Le criminologue et l'agent des services correctionnels sont les professionnels clés du secteur. Le premier est souvent embauché par les milieux carcéraux ou les institutions communautaires en réinsertion sociale, mais il peut aussi devenir analyste pour la fonction publique ou les organisations policières, enseignant, chercheur ou gestionnaire. Quant au second, il est un surveillant certes, mais il a aussi pour fonction d'« accompagner la personne incarcérée dans son cheminement de réinsertion sociale », précise Guy Samson, agent d'information au ministère de la Sécurité publique.

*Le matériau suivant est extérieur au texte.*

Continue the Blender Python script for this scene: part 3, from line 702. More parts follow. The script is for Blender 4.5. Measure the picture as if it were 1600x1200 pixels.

Cette profession qui n'est pas sans dangers – on se souvient du meurtre de deux agents commandité par Maurice « Mom » Boucher à la fin des années 90 – se féminise néanmoins… en partie à cause de certains effets pervers d'autres décisions. Ainsi, à l'heure actuelle, comme la formation spécialisée en Techniques correctionnelles est peu répandue, on recrute le personnel parmi les sortants en Techniques policières mais aussi parmi les personnes formées en travail social, en psycho-éducation, en psychologie et dans d'autres sciences humaines, toutes disciplines où les femmes sont plus nombreuses que les hommes. Par ailleurs, nombre de jeunes diplômés, y compris les détenteurs d'un DEC en Techniques policières, délaissent les établissements de détention aussitôt qu'ils ont acquis une certaine expérience, de sorte que le secteur a souvent besoin de recruter du nouveau personnel.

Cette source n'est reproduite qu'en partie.